The overpowering control the leader has over his team results in them not only being silent but even insincerely agreeing with the leader’s proposal. The fear of speaking out is obvious to all – perhaps even the leader. The anguish and tension in the room are palpable. The impact is that the leader’s ‘bad’ decision is adhered to with everyone left feeling worried, stressed, and belittled.

This is an extreme scene but it made me think of the term ‘psychological safety’ – something that these people clearly did not feel they had – and what this means in the real world. Psychological safety is recognised as being crucial to a team and organisation in order to have openness, diversity of thought, productive conflict with enhanced thinking, and decision making. It is about people feeling safe and confident to be open and honest, to voice ideas, opinions and concerns, to try new things out and make mistakes all without the risk of any repercussions (clearly something not happening in the team meeting in Succession).

As a manager, how can you develop a psychologically safe environment to encourage your individual team members’ critical and diverse thinking and avoid mediocrity through consensus and ‘group think’? How do you enable people to speak up? How can you ensure each team member feels comfortable and confident in sharing their views, even if they are counter to yours and their peers?

Here are a few tips:

  1. Build trust – this is paramount, especially when working in a hybrid environment, with team members potentially working in different locations, timezones, and cultures. Trust can be developed through a number of routes, for example:
  2. Raise your self-awareness to be able to flex your approach and behaviour to connect better with people. This can be done by actively seeking feedback and making it easy for individuals to give you feedback by receiving it appropriately. The 3 A’s feedback model may be helpful for this: Ask (for feedback), Accept (the feedback at face value), Act (take action in response).
  3. Likewise, providing helpful feedback to individuals and encouraging them to do the same with each other will raise their self-awareness of their impact on others and give them the knowledge and ability to change.
  4. Be honest and be vulnerable – say if you don’t know something or you don’t know how to do something.
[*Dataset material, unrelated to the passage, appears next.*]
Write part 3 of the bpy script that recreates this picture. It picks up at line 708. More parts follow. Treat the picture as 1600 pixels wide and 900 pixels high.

You don’t need to have all the answers. No one has all the answers. This is why you have a team – to help problem solve and come up with ideas and solutions. ‘The whole is greater than the sum of its parts.’ (Aristotle)
  5. Deal with unacceptable behaviour – not dealing with it sends a message out that it is acceptable and behaviour can breed behaviour.
  6. Likewise, deal with conflict appropriately. Conflict is not necessarily a bad thing. Productive conflict and disagreement are crucial to ensure all perspectives and areas have been explored. It is how conflict is managed that is key.
  7. Demonstrate empathy through curiosity, listening, and questioning, so you can understand where the other person is coming from and respond appropriately.
  8. Be clear on expectations, so that there are no surprises. Ensure goals and their outcomes are clearly articulated.
  9. Keep checking in with the team and individuals alike.
  10. Celebrate success. Look for opportunities to acknowledge, reflect on, and share individual and team success stories and their impact on the organisation. Focusing on these can help develop motivation and productivity. Recognition for people’s contributions shows you value them, which is another way to develop trust.

The ‘climate’ of your team starts with you as a leader. How you approach and react to people and situations contributes to the extent to which the team feels psychologically safe, which in turn can impact their well-being. A team that feels psychologically safe encourages creativity, innovation, and growth. To what extent are you creating this kind of environment?